HDP: SUÇ DUYURUSUNDA BULUNACAĞIZ
HDP Eğitim Politikaları, Spor, Kültür ve Sanat Komisyonu Sözcüsü Salim Kaplan ise suç duyurusunda bulunacaklarını belirterek “Bu sorunun pedagojiyle alakası yoktur ve öyle izah edilemez. Bu mümkün değil. Sorunun kendisi, ceza hukuku açısından ‘halkı kin ve düşmanlığı sevk etmek’ suçu taşımaktadır” dedi.

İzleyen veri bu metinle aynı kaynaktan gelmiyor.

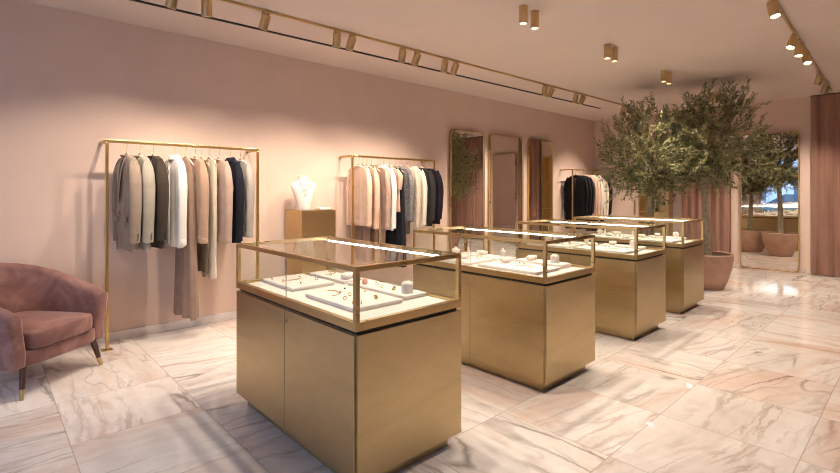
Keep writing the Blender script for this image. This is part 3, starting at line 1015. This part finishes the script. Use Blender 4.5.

Sorunun içeriğine bakıldığında iktidar politikalarının görüldüğünü söyleyen Kaplan, “Mevcut iktidarın topluma dayattığı kutuplaştırmayı, ötekileştirmeyi ve ötesinde Kürt düşmanlığını saklama gereği duymadığını görüyoruz. Soru, düşman hukuk ile Kürde yaklaşımın yansımasıdır. Kürt halkının belediyelerine kayyım atayanlarla, insanları helikopterden atan ve bunu savunurken ‘işkence yok’ diyenlerle, insanlık ve vicdandan uzak düşenler ile o soruyu soran zihniyetin bir farkı yoktur” diye konuştu.